[BEGIN]

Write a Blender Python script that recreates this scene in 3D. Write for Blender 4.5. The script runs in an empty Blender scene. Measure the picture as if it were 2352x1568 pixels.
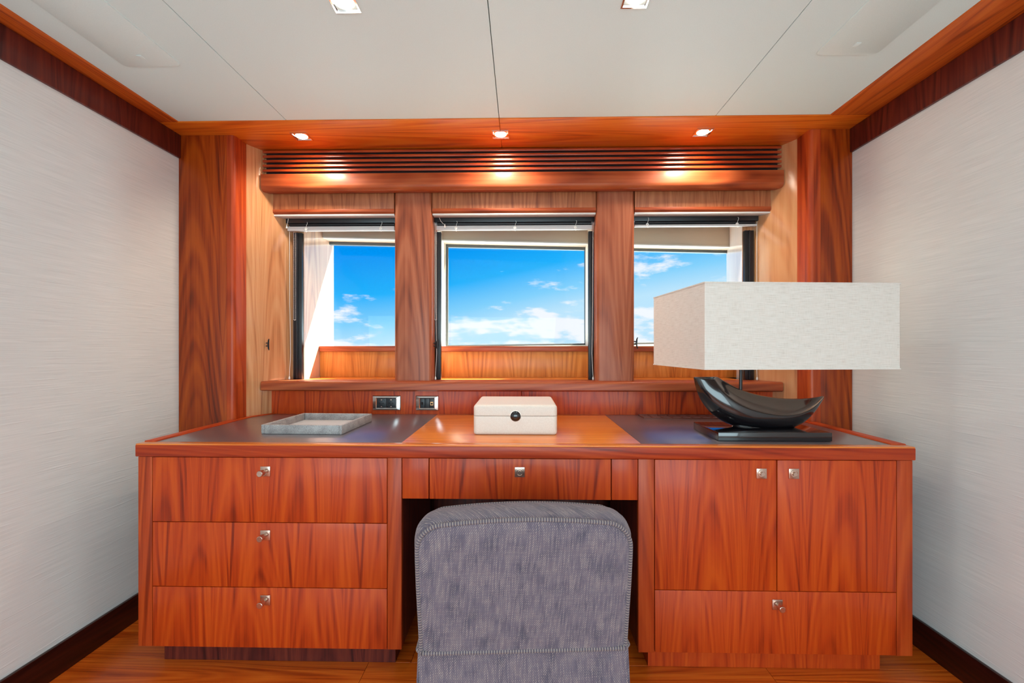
import bpy, bmesh, math, random
from mathutils import Vector, Matrix
random.seed(7)
S = bpy.context.scene
COL = S.collection
PI = math.pi

def lin(c):
    c = c / 255.0
    return c / 12.92 if c <= 0.04045 else ((c + 0.055) / 1.055) ** 2.4
def rgb(r, g, b): return (lin(r), lin(g), lin(b), 1.0)

# ------------------------------------------------------------------ camera
F_PX, W_PX, H_PX = 1045.0, 2352.0, 1568.0
EYE = 1.075
cam_d = bpy.data.cameras.new('camera'); cam = bpy.data.objects.new('camera', cam_d); COL.objects.link(cam)
cam_d.sensor_width = 36.0; cam_d.lens = 36.0 * F_PX / W_PX
cam_d.shift_y = 16.0 / W_PX
cam_d.clip_start = 0.05
cam.location = (0, 0, EYE); cam.rotation_euler = (PI / 2, 0, math.radians(1.2))
S.camera = cam

# ------------------------------------------------------------------ view
S.view_settings.view_transform = 'Standard'; S.view_settings.look = 'None'
S.view_settings.gamma = 1.0; S.view_settings.use_curve_mapping = False
S.view_settings.exposure = 0.0

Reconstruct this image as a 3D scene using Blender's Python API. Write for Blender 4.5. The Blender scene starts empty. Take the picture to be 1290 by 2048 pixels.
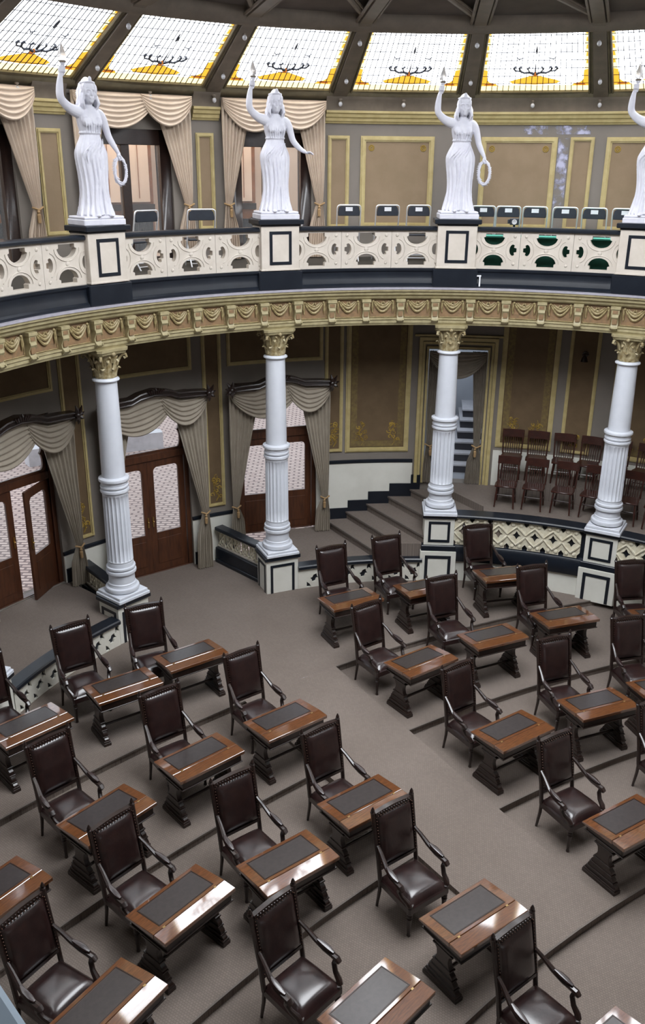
import bpy, bmesh, math, random
from math import sin, cos, pi, radians as R, sqrt, hypot, atan2
from mathutils import Vector, Matrix
from mathutils.geometry import delaunay_2d_cdt
random.seed(4)
SC = bpy.context.scene
COL = SC.collection
# ------------------------------------------------------------------ camera
CAMZ = 7.9
cd = bpy.data.cameras.new('camera'); cam = bpy.data.objects.new('camera', cd); COL.objects.link(cam)
cd.sensor_fit = 'VERTICAL'; cd.sensor_height = 36.0; cd.lens = 1780.0 / 2048 * 36.0
cd.clip_start = 0.02; cd.clip_end = 200
cam.matrix_world = Matrix.Translation((0, 0, CAMZ)) @ Matrix.Rotation(R(90 - 21.307), 4, 'X') @ Matrix.Rotation(R(0.496), 4, 'Z')
SC.camera = cam
# ------------------------------------------------------------------ light and colour
SC.view_settings.view_transform = 'Standard'; SC.view_settings.look = 'None'
SC.view_settings.gamma = 1; SC.view_settings.use_curve_mapping = False
SC.view_settings.exposure = -0.02
try: SC.cycles.use_denoising = True
except Exception: pass
SC.cycles.max_bounces = 8; SC.cycles.diffuse_bounces = 2; SC.cycles.sample_clamp_indirect = 6
SKY_L = 8.0
FILL_DISC_L = 13.0
w = bpy.data.worlds.new('world'); SC.world = w; w.use_nodes = True
w.node_tree.nodes['Background'].inputs[0].default_value = (0.86, 0.92, 1.0, 1)
w.node_tree.nodes['Background'].inputs[1].default_value = 1.6

CX, CY = 1.976, 9.53          # centre of the ring of columns
QX, QY = 13.0, -5.9           # centre of the seating tiers
# ------------------------------------------------------------------ materials
def nt(name):
    m = bpy.data.materials.new(name); m.use_nodes = True
    t = m.node_tree; b = t.nodes['Principled BSDF']; return m, t, b
def ramp(t, fac, stops):
    r = t.nodes.new('ShaderNodeValToRGB')
    e = r.color_ramp.elements
    e[0].position, e[0].color = stops[0][0], (*stops[0][1], 1)
    e[1].position, e[1].color = stops[-1][0], (*stops[-1][1], 1)
    for p, c in stops[1:-1]:
        k = e.new(p); k.color = (*c, 1)
    t.links.new(fac, r.inputs[0]); return r.outputs[0]
def noise(t, scale, detail=3, stretch=None, rough=.55):
    tc = t.nodes.new('ShaderNodeTexCoord'); n = t.nodes.new('ShaderNodeTexNoise')
    n.inputs['Scale'].default_value = scale; n.inputs['Detail'].default_value = detail; n.inputs['Roughness'].default_value = rough
    src = tc.outputs['Object']
    if stretch:
        mp = t.nodes.new('ShaderNodeMapping'); mp.inputs['Scale'].default_value = stretch
        t.links.new(src, mp.inputs[0]); src = mp.outputs[0]
    t.links.new(src, n.inputs['Vector']); return n.outputs['Fac']
def bump(t, b, h, s, d=.01):
    n = t.nodes.new('ShaderNodeBump'); n.inputs['Strength'].default_value = s; n.inputs['Distance'].default_value = d
    t.links.new(h, n.inputs['Height']); t.links.new(n.outputs[0], b.inputs['Normal'])
def mat(name, c, rough=.5, c2=None, scale=6, stretch=None, bmp=0, coat=0, metal=0, spec=.5, bscale=None, crough=.1, cior=1.5):
    m, t, b = nt(name)
    b.inputs['Roughness'].default_value = rough; b.inputs['Metallic'].default_value = metal
    b.inputs['Specular IOR Level'].default_value = spec
    if coat: b.inputs['Coat Weight'].default_value = coat; b.inputs['Coat Roughness'].default_value = crough; b.inputs['Coat IOR'].default_value = cior
    f = noise(t, scale, 4, stretch)
    c2 = c2 or tuple(x * .85 for x in c)
    t.links.new(ramp(t, f, [(.35, c2), (.65, c)]), b.inputs['Base Color'])
    if bmp: bump(t, b, noise(t, bscale or scale * 4, 2, stretch), bmp)
    return m
def emis(name, c, s):
    m, t, b = nt(name); t.nodes.remove(b)
    e = t.nodes.new('ShaderNodeEmission'); e.inputs[0].default_value = (*c, 1); e.inputs[1].default_value = s
    t.links.new(e.outputs[0], t.nodes['Material Output'].inputs[0]); return m
M = {}
M['column'] = mat('column_paint', (.74, .77, .84), .35, (.70, .73, .80), 3, bmp=.05)
M['statue'] = mat('statue_plaster', (.70, .70, .77), .5, (.63, .63, .71), 8, bmp=.08)
M['stucco'] = mat('cream_stucco', (.66, .60, .53), .6, (.60, .54, .47), 5, bmp=.15)
M['white'] = mat('white_panel', (.80, .79, .72), .55, (.73, .72, .65), 2)
M['black'] = mat('black_lacquer', (.012, .016, .024), .3, (.008, .011, .018), 4)
M['cream'] = mat('cream_moulding', (.44, .38, .22), .5, (.34, .29, .16), 9, bmp=.1)
M['lilac'] = mat('pale_lip', (.42, .40, .46), .4, (.36, .35, .40), 9)
M['frieze'] = mat('frieze_brown', (.30, .18, .09), .6, (.20, .13, .07), 14, bmp=.2)
M['frieze_gold'] = mat('frieze_relief', (.42, .34, .17), .5, (.22, .16, .07), 25, bmp=.2)
M['capital'] = mat('gilded_capital', (.52, .45, .28), .5, (.26, .19, .08), 16, bmp=.3)
M['taupe'] = mat('taupe_wall', (.235, .205, .18), .75, (.21, .185, .16), 1.5, bmp=.05)
M['gold'] = mat('yellow_frame', (.56, .46, .22), .5, (.48, .38, .17), 7)
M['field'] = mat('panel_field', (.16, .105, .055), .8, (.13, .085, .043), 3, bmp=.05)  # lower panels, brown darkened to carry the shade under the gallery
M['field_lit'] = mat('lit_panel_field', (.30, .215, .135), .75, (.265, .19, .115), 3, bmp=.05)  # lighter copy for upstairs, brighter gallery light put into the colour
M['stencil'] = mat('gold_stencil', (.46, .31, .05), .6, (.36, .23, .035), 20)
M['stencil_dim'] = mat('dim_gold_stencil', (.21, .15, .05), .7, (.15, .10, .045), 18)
M['olive'] = mat('olive_moulding', (.20, .17, .105), .55, (.15, .125, .08), 6)
M['rib'] = mat('rib_paint', (.20, .165, .13), .55, (.16, .132, .104), 5)
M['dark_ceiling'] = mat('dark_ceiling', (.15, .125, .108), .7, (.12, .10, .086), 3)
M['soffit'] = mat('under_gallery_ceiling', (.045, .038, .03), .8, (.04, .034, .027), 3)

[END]

The request =>
Without including the pictures, return each record above exactly as it stands.

Task solution =>
Write a Blender Python script that recreates this scene in 3D. Write for Blender 4.5. The script runs in an empty Blender scene. Measure the picture as if it were 2352x1568 pixels.
import bpy, bmesh, math, random
from mathutils import Vector, Matrix
random.seed(7)
S = bpy.context.scene
COL = S.collection
PI = math.pi

def lin(c):
    c = c / 255.0
    return c / 12.92 if c <= 0.04045 else ((c + 0.055) / 1.055) ** 2.4
def rgb(r, g, b): return (lin(r), lin(g), lin(b), 1.0)

# ------------------------------------------------------------------ camera
F_PX, W_PX, H_PX = 1045.0, 2352.0, 1568.0
EYE = 1.075
cam_d = bpy.data.cameras.new('camera'); cam = bpy.data.objects.new('camera', cam_d); COL.objects.link(cam)
cam_d.sensor_width = 36.0; cam_d.lens = 36.0 * F_PX / W_PX
cam_d.shift_y = 16.0 / W_PX
cam_d.clip_start = 0.05
cam.location = (0, 0, EYE); cam.rotation_euler = (PI / 2, 0, math.radians(1.2))
S.camera = cam

# ------------------------------------------------------------------ view
S.view_settings.view_transform = 'Standard'; S.view_settings.look = 'None'
S.view_settings.gamma = 1.0; S.view_settings.use_curve_mapping = False
S.view_settings.exposure = 0.0

Reconstruct this image as a 3D scene using Blender's Python API. Write for Blender 4.5. The Blender scene starts empty. Take the picture to be 1290 by 2048 pixels.
import bpy, bmesh, math, random
from math import sin, cos, pi, radians as R, sqrt, hypot, atan2
from mathutils import Vector, Matrix
from mathutils.geometry import delaunay_2d_cdt
random.seed(4)
SC = bpy.context.scene
COL = SC.collection
# ------------------------------------------------------------------ camera
CAMZ = 7.9
cd = bpy.data.cameras.new('camera'); cam = bpy.data.objects.new('camera', cd); COL.objects.link(cam)
cd.sensor_fit = 'VERTICAL'; cd.sensor_height = 36.0; cd.lens = 1780.0 / 2048 * 36.0
cd.clip_start = 0.02; cd.clip_end = 200
cam.matrix_world = Matrix.Translation((0, 0, CAMZ)) @ Matrix.Rotation(R(90 - 21.307), 4, 'X') @ Matrix.Rotation(R(0.496), 4, 'Z')
SC.camera = cam
# ------------------------------------------------------------------ light and colour
SC.view_settings.view_transform = 'Standard'; SC.view_settings.look = 'None'
SC.view_settings.gamma = 1; SC.view_settings.use_curve_mapping = False
SC.view_settings.exposure = -0.02
try: SC.cycles.use_denoising = True
except Exception: pass
SC.cycles.max_bounces = 8; SC.cycles.diffuse_bounces = 2; SC.cycles.sample_clamp_indirect = 6
SKY_L = 8.0
FILL_DISC_L = 13.0
w = bpy.data.worlds.new('world'); SC.world = w; w.use_nodes = True
w.node_tree.nodes['Background'].inputs[0].default_value = (0.86, 0.92, 1.0, 1)
w.node_tree.nodes['Background'].inputs[1].default_value = 1.6

CX, CY = 1.976, 9.53          # centre of the ring of columns
QX, QY = 13.0, -5.9           # centre of the seating tiers
# ------------------------------------------------------------------ materials
def nt(name):
    m = bpy.data.materials.new(name); m.use_nodes = True
    t = m.node_tree; b = t.nodes['Principled BSDF']; return m, t, b
def ramp(t, fac, stops):
    r = t.nodes.new('ShaderNodeValToRGB')
    e = r.color_ramp.elements
    e[0].position, e[0].color = stops[0][0], (*stops[0][1], 1)
    e[1].position, e[1].color = stops[-1][0], (*stops[-1][1], 1)
    for p, c in stops[1:-1]:
        k = e.new(p); k.color = (*c, 1)
    t.links.new(fac, r.inputs[0]); return r.outputs[0]
def noise(t, scale, detail=3, stretch=None, rough=.55):
    tc = t.nodes.new('ShaderNodeTexCoord'); n = t.nodes.new('ShaderNodeTexNoise')
    n.inputs['Scale'].default_value = scale; n.inputs['Detail'].default_value = detail; n.inputs['Roughness'].default_value = rough
    src = tc.outputs['Object']
    if stretch:
        mp = t.nodes.new('ShaderNodeMapping'); mp.inputs['Scale'].default_value = stretch
        t.links.new(src, mp.inputs[0]); src = mp.outputs[0]
    t.links.new(src, n.inputs['Vector']); return n.outputs['Fac']
def bump(t, b, h, s, d=.01):
    n = t.nodes.new('ShaderNodeBump'); n.inputs['Strength'].default_value = s; n.inputs['Distance'].default_value = d
    t.links.new(h, n.inputs['Height']); t.links.new(n.outputs[0], b.inputs['Normal'])
def mat(name, c, rough=.5, c2=None, scale=6, stretch=None, bmp=0, coat=0, metal=0, spec=.5, bscale=None, crough=.1, cior=1.5):
    m, t, b = nt(name)
    b.inputs['Roughness'].default_value = rough; b.inputs['Metallic'].default_value = metal
    b.inputs['Specular IOR Level'].default_value = spec
    if coat: b.inputs['Coat Weight'].default_value = coat; b.inputs['Coat Roughness'].default_value = crough; b.inputs['Coat IOR'].default_value = cior
    f = noise(t, scale, 4, stretch)
    c2 = c2 or tuple(x * .85 for x in c)
    t.links.new(ramp(t, f, [(.35, c2), (.65, c)]), b.inputs['Base Color'])
    if bmp: bump(t, b, noise(t, bscale or scale * 4, 2, stretch), bmp)
    return m
def emis(name, c, s):
    m, t, b = nt(name); t.nodes.remove(b)
    e = t.nodes.new('ShaderNodeEmission'); e.inputs[0].default_value = (*c, 1); e.inputs[1].default_value = s
    t.links.new(e.outputs[0], t.nodes['Material Output'].inputs[0]); return m
M = {}
M['column'] = mat('column_paint', (.74, .77, .84), .35, (.70, .73, .80), 3, bmp=.05)
M['statue'] = mat('statue_plaster', (.70, .70, .77), .5, (.63, .63, .71), 8, bmp=.08)
M['stucco'] = mat('cream_stucco', (.66, .60, .53), .6, (.60, .54, .47), 5, bmp=.15)
M['white'] = mat('white_panel', (.80, .79, .72), .55, (.73, .72, .65), 2)
M['black'] = mat('black_lacquer', (.012, .016, .024), .3, (.008, .011, .018), 4)
M['cream'] = mat('cream_moulding', (.44, .38, .22), .5, (.34, .29, .16), 9, bmp=.1)
M['lilac'] = mat('pale_lip', (.42, .40, .46), .4, (.36, .35, .40), 9)
M['frieze'] = mat('frieze_brown', (.30, .18, .09), .6, (.20, .13, .07), 14, bmp=.2)
M['frieze_gold'] = mat('frieze_relief', (.42, .34, .17), .5, (.22, .16, .07), 25, bmp=.2)
M['capital'] = mat('gilded_capital', (.52, .45, .28), .5, (.26, .19, .08), 16, bmp=.3)
M['taupe'] = mat('taupe_wall', (.235, .205, .18), .75, (.21, .185, .16), 1.5, bmp=.05)
M['gold'] = mat('yellow_frame', (.56, .46, .22), .5, (.48, .38, .17), 7)
M['field'] = mat('panel_field', (.16, .105, .055), .8, (.13, .085, .043), 3, bmp=.05)  # lower panels, brown darkened to carry the shade under the gallery
M['field_lit'] = mat('lit_panel_field', (.30, .215, .135), .75, (.265, .19, .115), 3, bmp=.05)  # lighter copy for upstairs, brighter gallery light put into the colour
M['stencil'] = mat('gold_stencil', (.46, .31, .05), .6, (.36, .23, .035), 20)
M['stencil_dim'] = mat('dim_gold_stencil', (.21, .15, .05), .7, (.15, .10, .045), 18)
M['olive'] = mat('olive_moulding', (.20, .17, .105), .55, (.15, .125, .08), 6)
M['rib'] = mat('rib_paint', (.20, .165, .13), .55, (.16, .132, .104), 5)
M['dark_ceiling'] = mat('dark_ceiling', (.15, .125, .108), .7, (.12, .10, .086), 3)
M['soffit'] = mat('under_gallery_ceiling', (.045, .038, .03), .8, (.04, .034, .027), 3)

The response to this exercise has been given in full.